Amazon previously had announced contracts with three other rocket companies, including Blue Origin, Bezos’s space venture. But none of those rockets has ever flown, and under its license from the Federal Communications Commission, Amazon needs to get half of the 3,236 satellites it plans for its service into orbit by July 2026. (Bezos also owns The Washington Post. Interim Post CEO Patty Stonesifer is a member of Amazon’s board.)
SpaceX’s Starlink satellite internet service is already operational and expanding its reach rapidly, with some 5,000 satellites in orbit. Amazon launched its first two prototype satellites only in October. The company has said those two are operating as expected, “validating key technologies that underpin the network.”
Both services are designed to beam internet signals to ground stations in remote areas that don’t have reliable access to broadband.
In a statement, Amazon said the launches on SpaceX would happen in 2025. It noted the proven track record of the Falcon 9, saying it “has completed more than 270 successful launches to date.”
To compete with SpaceX, Amazon has said it intends to invest $10 billion in Kuiper and last year said it would launch its satellites on Blue Origin’s New Glenn rocket, the United Launch Alliance’s Vulcan and Arianespace’s Ariane 6. But all three have faced delays as Amazon faces a time crunch.
Those launch contracts sparked a lawsuit, filed in August by an Amazon shareholder, that alleges the company breached its fiduciary duty by failing to consider giving the launch business to SpaceX, one of the most affordable and reliable launch providers in the world.
“By excluding SpaceX, Bezos and his management team minimized bid competition for the launch agreements and likely committed Amazon to spending hundreds of millions of dollars more than it would have otherwise had to,” the suit says.
It also alleges that driving Amazon’s failure to award launch contract to SpaceX was the rivalry between Bezos and Musk. “Given their bitter track record, Bezos had every reason to exclude Musk’s SpaceX from the process entirely,” the lawsuit says. “And Bezos, it must be assumed, could not swallow his pride to seek his bitter rival’s help to launch Amazon’s satellites.”

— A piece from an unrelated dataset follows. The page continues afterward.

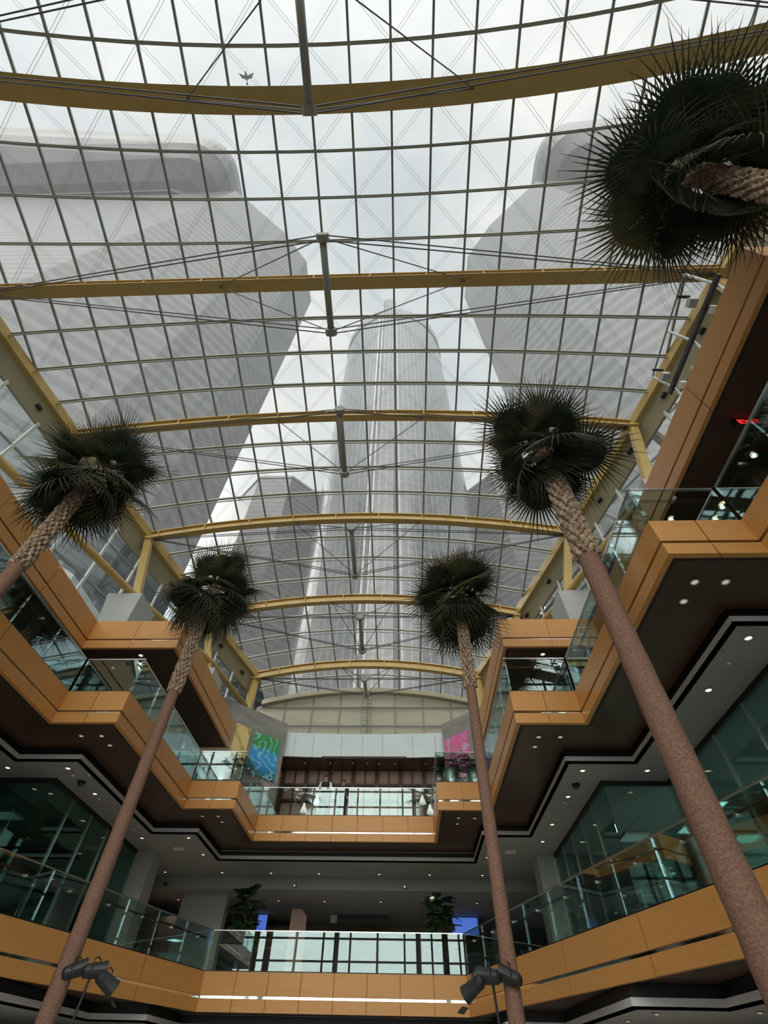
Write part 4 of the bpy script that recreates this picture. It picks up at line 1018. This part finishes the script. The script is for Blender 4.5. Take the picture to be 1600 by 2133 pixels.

Last year, Dave Limp, then Amazon’s senior vice president for devices and services, said an in interview with The Washington Post that Amazon was “open to talking to SpaceX. You’d be crazy not to, given their track record.”
He said then that the Falcon 9 “is probably at the low end of kind of the capacity that we need.” But he added that the company could use its Falcon Heavy or Starship, which have the ability to lift more mass to orbit.
Limp will assume the chief executive’s role at Blue Origin on Monday.
Amazon celebrated the successful flight of its two prototypes, but said it still had a long road ahead.
“Kuiper was an idea on a piece of paper a few years ago, and everything we’ve learned so far from our protoflight mission validates our original vision and architecture,” Rajeev Badyal, vice president of technology for Project Kuiper, said in a statement. “We still have a lot of hard work ahead, and scaling for mass production won’t be easy.”